Yes, most modes will probably sound same-same. But you never know. The delay part is most intriguing, yes!
Anything like this? I'm just guessing basically.
Oh, and bitwise surround panning! Four sources, four speakers, and all the bits swapped around consecutively. Could be fun.
it will probably sound like crap, but you can always tell the audience: "but it is bitwise
surround panning! dont you understand the concept!?!"
maybe it is almost as cool as the converting the ASCII of the american constitution
into audio and then pan it hard to the right.
Exactly!!
Any progress? I haven't thought much about it, got no idea how to do it.
(I have bought a G2 engine though, so I can do some stuff in 8 bits there as soon as it gets here.)

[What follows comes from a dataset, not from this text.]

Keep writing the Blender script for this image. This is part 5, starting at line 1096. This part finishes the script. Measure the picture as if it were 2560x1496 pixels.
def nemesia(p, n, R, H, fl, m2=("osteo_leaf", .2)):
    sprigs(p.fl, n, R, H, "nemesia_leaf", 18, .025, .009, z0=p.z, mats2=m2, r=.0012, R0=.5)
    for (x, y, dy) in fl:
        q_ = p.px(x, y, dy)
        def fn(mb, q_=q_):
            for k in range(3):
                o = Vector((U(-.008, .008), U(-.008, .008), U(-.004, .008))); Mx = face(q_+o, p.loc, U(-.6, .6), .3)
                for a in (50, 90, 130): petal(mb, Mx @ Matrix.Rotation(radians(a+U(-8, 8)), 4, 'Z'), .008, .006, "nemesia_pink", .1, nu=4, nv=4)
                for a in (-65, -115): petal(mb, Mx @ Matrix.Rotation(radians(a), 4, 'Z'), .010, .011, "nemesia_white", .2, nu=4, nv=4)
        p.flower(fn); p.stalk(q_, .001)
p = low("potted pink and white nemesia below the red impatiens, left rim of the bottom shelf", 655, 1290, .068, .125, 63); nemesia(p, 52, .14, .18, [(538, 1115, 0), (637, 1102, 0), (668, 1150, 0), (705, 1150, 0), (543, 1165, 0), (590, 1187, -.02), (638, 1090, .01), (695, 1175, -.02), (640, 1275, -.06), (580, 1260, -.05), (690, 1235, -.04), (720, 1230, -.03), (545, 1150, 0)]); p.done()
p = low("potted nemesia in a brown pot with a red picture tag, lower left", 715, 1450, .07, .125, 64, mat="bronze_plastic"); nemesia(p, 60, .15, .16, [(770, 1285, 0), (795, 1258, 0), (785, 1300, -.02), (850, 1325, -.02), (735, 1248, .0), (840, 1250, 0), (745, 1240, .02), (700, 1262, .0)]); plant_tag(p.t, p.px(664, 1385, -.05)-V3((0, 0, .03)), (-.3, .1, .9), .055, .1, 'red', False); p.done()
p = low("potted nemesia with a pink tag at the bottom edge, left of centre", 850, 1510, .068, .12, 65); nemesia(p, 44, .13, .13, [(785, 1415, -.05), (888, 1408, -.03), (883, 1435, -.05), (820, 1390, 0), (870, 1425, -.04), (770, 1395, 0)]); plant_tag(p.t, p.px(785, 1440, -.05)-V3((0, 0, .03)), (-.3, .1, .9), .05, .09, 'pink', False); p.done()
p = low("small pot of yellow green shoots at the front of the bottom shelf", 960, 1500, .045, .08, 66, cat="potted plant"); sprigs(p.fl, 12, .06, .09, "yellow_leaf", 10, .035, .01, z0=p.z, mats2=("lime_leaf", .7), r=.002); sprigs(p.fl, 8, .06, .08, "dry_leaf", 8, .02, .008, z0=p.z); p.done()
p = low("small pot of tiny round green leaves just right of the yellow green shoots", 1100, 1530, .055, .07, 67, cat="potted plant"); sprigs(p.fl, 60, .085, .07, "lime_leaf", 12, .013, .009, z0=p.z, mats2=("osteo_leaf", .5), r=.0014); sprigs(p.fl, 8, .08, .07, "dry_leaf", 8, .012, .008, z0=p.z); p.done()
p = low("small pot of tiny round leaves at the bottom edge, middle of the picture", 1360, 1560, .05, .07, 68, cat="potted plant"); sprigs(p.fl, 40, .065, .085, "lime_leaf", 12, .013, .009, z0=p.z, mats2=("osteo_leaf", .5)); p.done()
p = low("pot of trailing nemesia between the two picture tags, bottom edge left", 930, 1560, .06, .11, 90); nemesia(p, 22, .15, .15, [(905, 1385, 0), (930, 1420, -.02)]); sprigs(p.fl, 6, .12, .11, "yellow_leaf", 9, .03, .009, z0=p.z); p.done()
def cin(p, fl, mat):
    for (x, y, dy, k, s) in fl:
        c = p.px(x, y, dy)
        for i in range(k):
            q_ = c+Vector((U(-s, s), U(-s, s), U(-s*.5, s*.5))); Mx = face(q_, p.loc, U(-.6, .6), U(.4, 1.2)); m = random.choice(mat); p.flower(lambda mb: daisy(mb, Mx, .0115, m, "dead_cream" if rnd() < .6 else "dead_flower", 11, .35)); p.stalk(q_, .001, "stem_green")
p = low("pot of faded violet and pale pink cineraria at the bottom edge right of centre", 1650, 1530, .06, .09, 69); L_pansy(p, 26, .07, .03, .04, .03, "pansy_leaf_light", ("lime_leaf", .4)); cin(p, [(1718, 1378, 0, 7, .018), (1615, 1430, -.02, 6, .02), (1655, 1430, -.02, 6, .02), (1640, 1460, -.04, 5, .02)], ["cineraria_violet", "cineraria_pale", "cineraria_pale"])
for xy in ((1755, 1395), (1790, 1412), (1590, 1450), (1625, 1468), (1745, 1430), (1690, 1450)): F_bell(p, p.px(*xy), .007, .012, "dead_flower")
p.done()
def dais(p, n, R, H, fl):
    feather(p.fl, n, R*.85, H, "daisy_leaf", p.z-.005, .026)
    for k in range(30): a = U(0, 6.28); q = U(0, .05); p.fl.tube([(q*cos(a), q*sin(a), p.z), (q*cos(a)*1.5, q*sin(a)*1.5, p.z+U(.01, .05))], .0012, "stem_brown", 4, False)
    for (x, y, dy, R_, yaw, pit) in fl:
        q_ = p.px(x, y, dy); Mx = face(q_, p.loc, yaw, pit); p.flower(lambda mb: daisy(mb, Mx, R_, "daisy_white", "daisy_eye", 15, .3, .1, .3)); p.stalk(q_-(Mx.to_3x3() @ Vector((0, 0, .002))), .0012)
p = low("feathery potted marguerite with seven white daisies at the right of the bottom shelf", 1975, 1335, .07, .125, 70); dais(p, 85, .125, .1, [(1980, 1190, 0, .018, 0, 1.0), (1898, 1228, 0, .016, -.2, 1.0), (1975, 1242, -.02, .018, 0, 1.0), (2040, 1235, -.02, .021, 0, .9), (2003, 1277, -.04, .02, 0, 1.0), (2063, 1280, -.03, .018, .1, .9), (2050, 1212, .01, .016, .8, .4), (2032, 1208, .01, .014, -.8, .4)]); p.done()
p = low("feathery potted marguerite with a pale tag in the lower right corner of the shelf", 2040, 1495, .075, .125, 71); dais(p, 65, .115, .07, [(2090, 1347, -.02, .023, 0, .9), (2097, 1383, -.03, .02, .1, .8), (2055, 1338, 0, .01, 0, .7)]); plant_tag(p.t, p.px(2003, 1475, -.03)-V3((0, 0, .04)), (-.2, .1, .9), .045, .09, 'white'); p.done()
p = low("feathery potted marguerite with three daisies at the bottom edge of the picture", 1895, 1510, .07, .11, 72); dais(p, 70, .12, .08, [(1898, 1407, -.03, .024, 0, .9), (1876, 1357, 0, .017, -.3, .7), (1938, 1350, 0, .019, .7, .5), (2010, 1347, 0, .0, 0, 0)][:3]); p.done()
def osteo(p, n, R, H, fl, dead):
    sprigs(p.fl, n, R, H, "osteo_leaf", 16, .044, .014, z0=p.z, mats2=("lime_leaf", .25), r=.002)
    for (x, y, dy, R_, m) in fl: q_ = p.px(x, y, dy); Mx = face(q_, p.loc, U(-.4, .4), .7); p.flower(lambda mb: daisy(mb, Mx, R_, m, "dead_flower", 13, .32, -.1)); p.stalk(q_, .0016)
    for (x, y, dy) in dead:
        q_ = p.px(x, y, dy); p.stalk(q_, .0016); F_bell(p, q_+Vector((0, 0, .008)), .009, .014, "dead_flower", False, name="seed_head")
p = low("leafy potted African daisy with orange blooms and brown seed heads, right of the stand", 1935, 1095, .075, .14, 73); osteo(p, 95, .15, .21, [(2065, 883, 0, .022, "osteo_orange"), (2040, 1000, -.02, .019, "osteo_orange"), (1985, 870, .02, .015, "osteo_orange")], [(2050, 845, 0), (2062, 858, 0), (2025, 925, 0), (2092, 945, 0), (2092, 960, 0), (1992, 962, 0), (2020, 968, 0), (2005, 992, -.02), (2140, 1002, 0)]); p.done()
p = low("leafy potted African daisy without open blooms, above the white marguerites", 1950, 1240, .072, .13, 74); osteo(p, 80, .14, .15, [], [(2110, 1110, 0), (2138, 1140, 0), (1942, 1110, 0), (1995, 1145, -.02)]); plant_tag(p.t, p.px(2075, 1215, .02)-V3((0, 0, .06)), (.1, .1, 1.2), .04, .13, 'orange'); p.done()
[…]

Btw actually I think the bitwise surround stuff could be nice with simple sounds for drony stuff! Maybe just not drumkits and choir music.
any news ? I'm interesting too. :-)
Hi all,
I found this topic after learning about the Xaoc Devices 8-bit modules and doing research on bit manipulation. Not being a specialist, I thought that audio bits could be manipulated without converting the signal by using waveshaping / [clip~] or DC trickery to affect a portion of the amplitude of a signal and then recombining them.
For instance, splitting a sine wave into two parts: the first part would contain only amplitude data between 0 and 1, and the second part would contain those below 0 and above -1. This way, we can delay, filter, etc., each portion we created with waveshaping.
Correct me if I am wrong, as I doubt my knowledge on the matter. Otherwise, if someone else is interested in the subject i'd love to learn more.
of course, that´s how it is done. as (most) software enviroments do not allow multirate or different bit rates at the same time, you can only pretend a different rate by applying math functions.
only the output scale will be different from how you would convert to another bitrate stream or file, the rest is the same.
for "2 bits unsigned" you should be fine with [>=~ 0.] as you said. for "5 bits" you could try something like [*~ 31.] - [trunc~] - [/~ 31.] applied to both poles separately.
(degrade~ probably uses bitwise operations after converting float to int.)